I have come to know in my bones that most of my problems came from my parents not taking responsibility for their actions. They didn’t do what needed to be done when it was actually possible. You take a bad situation, add time, and subtract personal responsibility, and what you have is death. Death from cirrhosis, the death of someone’s pastoral career, or the death of trust in a church environment where trust is everything.

The problem with these out-of-control situations is that we responsibility-takers, like my friend and I, get scapegoated. It gets old fast. Someone has to take responsibility, right? And that would be us. We don’t know where our responsibility genuinely begins and ends.

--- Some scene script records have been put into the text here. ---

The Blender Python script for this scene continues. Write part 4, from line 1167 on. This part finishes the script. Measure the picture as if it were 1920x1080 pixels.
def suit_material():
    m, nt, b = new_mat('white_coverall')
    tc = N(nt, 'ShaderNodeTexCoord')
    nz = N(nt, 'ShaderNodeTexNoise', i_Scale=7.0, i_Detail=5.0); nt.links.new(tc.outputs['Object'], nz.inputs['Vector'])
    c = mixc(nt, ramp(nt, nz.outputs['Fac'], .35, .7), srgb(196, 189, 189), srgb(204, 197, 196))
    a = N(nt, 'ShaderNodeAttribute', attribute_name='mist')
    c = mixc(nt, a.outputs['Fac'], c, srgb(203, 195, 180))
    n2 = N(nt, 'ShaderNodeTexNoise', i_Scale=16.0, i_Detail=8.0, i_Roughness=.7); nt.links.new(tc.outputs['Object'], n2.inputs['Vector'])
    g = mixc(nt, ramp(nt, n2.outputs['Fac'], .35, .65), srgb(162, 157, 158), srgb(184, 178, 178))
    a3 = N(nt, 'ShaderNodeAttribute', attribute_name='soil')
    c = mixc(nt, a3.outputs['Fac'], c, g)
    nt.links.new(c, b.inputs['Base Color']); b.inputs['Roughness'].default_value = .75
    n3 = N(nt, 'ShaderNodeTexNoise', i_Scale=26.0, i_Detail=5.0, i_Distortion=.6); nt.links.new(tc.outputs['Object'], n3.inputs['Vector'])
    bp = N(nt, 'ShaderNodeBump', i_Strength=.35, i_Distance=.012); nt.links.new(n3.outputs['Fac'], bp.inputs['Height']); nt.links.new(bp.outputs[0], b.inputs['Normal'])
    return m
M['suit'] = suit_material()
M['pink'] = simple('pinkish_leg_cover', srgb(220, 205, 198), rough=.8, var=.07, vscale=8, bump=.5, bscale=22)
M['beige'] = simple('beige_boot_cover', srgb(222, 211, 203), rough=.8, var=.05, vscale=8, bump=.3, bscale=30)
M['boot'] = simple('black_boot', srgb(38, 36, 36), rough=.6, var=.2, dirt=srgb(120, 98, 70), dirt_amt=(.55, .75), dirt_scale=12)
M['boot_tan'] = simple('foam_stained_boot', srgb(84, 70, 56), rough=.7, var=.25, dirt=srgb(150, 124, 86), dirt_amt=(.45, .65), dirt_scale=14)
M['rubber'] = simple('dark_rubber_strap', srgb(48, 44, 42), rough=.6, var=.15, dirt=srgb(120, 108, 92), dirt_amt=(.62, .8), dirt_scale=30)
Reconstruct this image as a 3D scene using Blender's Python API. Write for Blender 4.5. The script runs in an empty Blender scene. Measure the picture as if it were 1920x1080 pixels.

And so I try to be supportive of my friend. And it’s exhausting. I am simply trying to clarify her thinking and to help her sort out this mess. And then I burned out. Not being great with boundaries, I didn’t take good enough care of myself and did not meditate sufficiently. So I told her that I needed to back off from the situation for at least a few days. I desperately need to meditate more. Her sending me emails from the women’s society’s headquarters in Detroit was triggering my issues. I am not blaming her. She is truly being treated like crap by the pastor and his henchmen. I’m trying to do for her what I would want someone else to do for me.

My fury comes from the sheer unnecessariness of the situation. The complexity comes from the BS aspect of the scenario. All of it could have been prevented through mutual honesty, respect, transparency, and accountability. At this point, however, there is no longer any potential for simplicity. When the lies started to flow, things got way too complicated way too quickly. Just like my dysfunctional family, none of this had to have happened. It was not inevitable. It is exhausting to deal with this level of complexity. When people have a problem, they need to come forward themselves, not hide behind someone else.

I try very hard to take responsibility for my own errors and foibles. I am not perfect. But I cannot remember layers of lies. My life may suck at times, but it is oh so much simpler than dealing with this utter nonsense.